Pensando nos resultados das eleições, nesse último domingo, no Brasil, lembrei de uma aula de Aza Njeri. Ela dizia que “Quando estamos vendo o jogo sendo jogado, sem entender nada, somos a bola”, mais ou menos isso. Nós pretos, que somos a maioria, estamos permitindo que candidatos assumidamente racistas sejam eleitos, e com recordes de voto.

Um candidato que se declarou contrário às cotas, por ser branco, foi o mais votado em São Paulo, a exemplo de Lucas Pavanato, do PL, que defende, também, a proibição do aborto, a restrição do uso de banheiros femininos por mulheres trans e a investigação de ONGs que trabalham com dependentes químicos na cidade.

Eu acredito piamente que a ascensão do inominável, último ex-presidente, se deu quando a sociedade racista, cansada de ver a população preta acessando espaços de privilégios construídos para a branquitude, por meio de diversas políticas afirmativas criadas pelo governo Lula, lá no início do seu primeiro mandato, encontra um cara que expõe publicamente o que eles não têm e nunca tiveram coragem de falar.

Do outro lado, o povo preto, atônito, muitos até apoiando os desmandos dos extremistas da direita.

Estamos vivendo tempos sombrios.

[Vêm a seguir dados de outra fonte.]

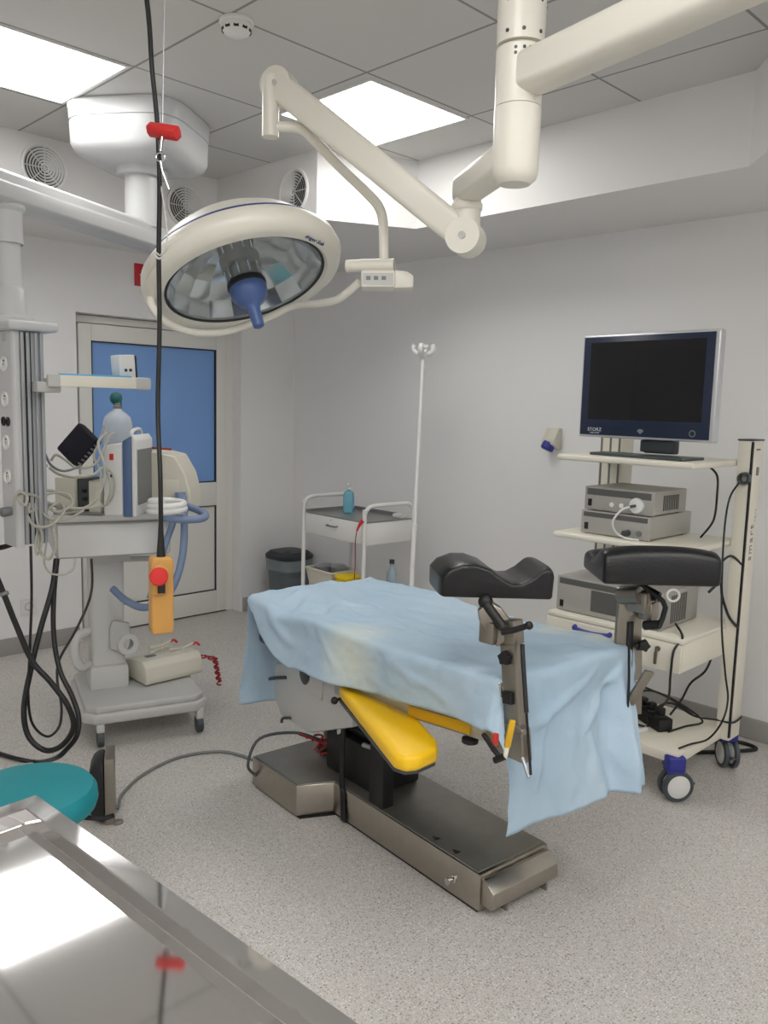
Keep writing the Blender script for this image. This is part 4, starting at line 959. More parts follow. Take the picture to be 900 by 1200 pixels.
# insufflator on the drawer box
d, fr = device('insufflator', 'wide grey insufflator with square dark display on the drawer box', 3.11, 1.52, 2.018, .665, .822, .34, (.008, .034))
bm = B(); bx(bm, 3.1085, 3.11, 1.70, 1.845, .69, .782); part(fr, 'display_window', bm, M['devband'], 'dark square display')
bm = B(); T = frame_to((-.8, -.6, 0), (3.16, 1.50, .815)); tube(bm, [T @ V((.024*math.cos(a), .024*math.sin(a), 0)) for a in [k*2*PI/12 for k in range(12)]], .005, closed=True, res=3); part(d, 'gas_hose_loop', bm, M['white'])

# power strip and papers on the base shelf
ps = thing('power_strip', 'black multi-socket power strip lying on the cart base shelf', 'power strip', (3.33, 1.66, .20))
T = Matrix.Translation((3.32, 1.665, .2005)) @ Matrix.Rotation(math.radians(62), 4, 'Z')
bm = B(); bx(bm, -.15, .15, -.035, .035, 0, .055, T, bev=.006); part(ps, 'strip_body', bm, M['black'])
for k in range(4):
    bm = B(); lathe(bm, [(0, 0), (.021, 0), (.021, .004), (.018, .004), (.016, .001), (0, .001)], T @ Matrix.Translation((-.105+.062*k, 0, .0552)), 18); part(ps, 'strip_socket', bm, M['dgrey'])
for k in range(3):
    bm = B(); bx(bm, -.018, .018, -.016, .016, .061, .095, T @ Matrix.Translation((-.105+.062*k, 0, 0)), bev=.006); part(ps, 'power_plug', bm, M['black'])
pk = thing('spare_package', 'flat yellow and white package on the cart base shelf below the power strip', 'package', (3.17, 1.72, .20))
T = Matrix.Translation((3.175, 1.70, .2005)) @ Matrix.Rotation(math.radians(70), 4, 'Z')
bm = B(); bx(bm, -.10, .12, -.06, .06, 0, .02, T, bev=.003); part(pk, 'white_pack', bm, M['whitep'])
bm = B(); bx(bm, -.05, .12, -.05, .058, .0202, .034, T, bev=.003); part(pk, 'yellow_pack', bm, M['boxwood'], 'tan yellow pack')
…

Tempos de ataque à democracia, retrocessos, direitos garantidos por lei, sendo retirados por diversas propostas de emendas à Constituição.

Acredito que desde a chegada do primeiro cargueiro negro, temos sido a bola desse jogo e, ainda, não conseguimos nos dar conta desse fato. A maioria não consegue mesmo.
Em um país onde a maioria é composta por mulher e mulher preta, as pessoas negras não votam em Mulher preta.
Somos apenas 2% do Congresso Nacional e menos de 1% na Câmara dos Deputados. Um escárnio!
O racismo provoca esse comportamento contraditório, nos adoece.
Ele fere a nossa subjetividade de tal forma, que muitos ainda continuam alimentando o sonho de estar na “casa grande” ao invés de sonhar com a libertação e soberania dos nossos.
Como se não fossem suficientes, todas as barreiras conferidas pelo racismo, assistimos a aprovação da PEC 09/2023, a lei que anistia os partidos que não cumpriram cotas para mulheres e negros. Um total retrocesso a inclusão e igualdade política .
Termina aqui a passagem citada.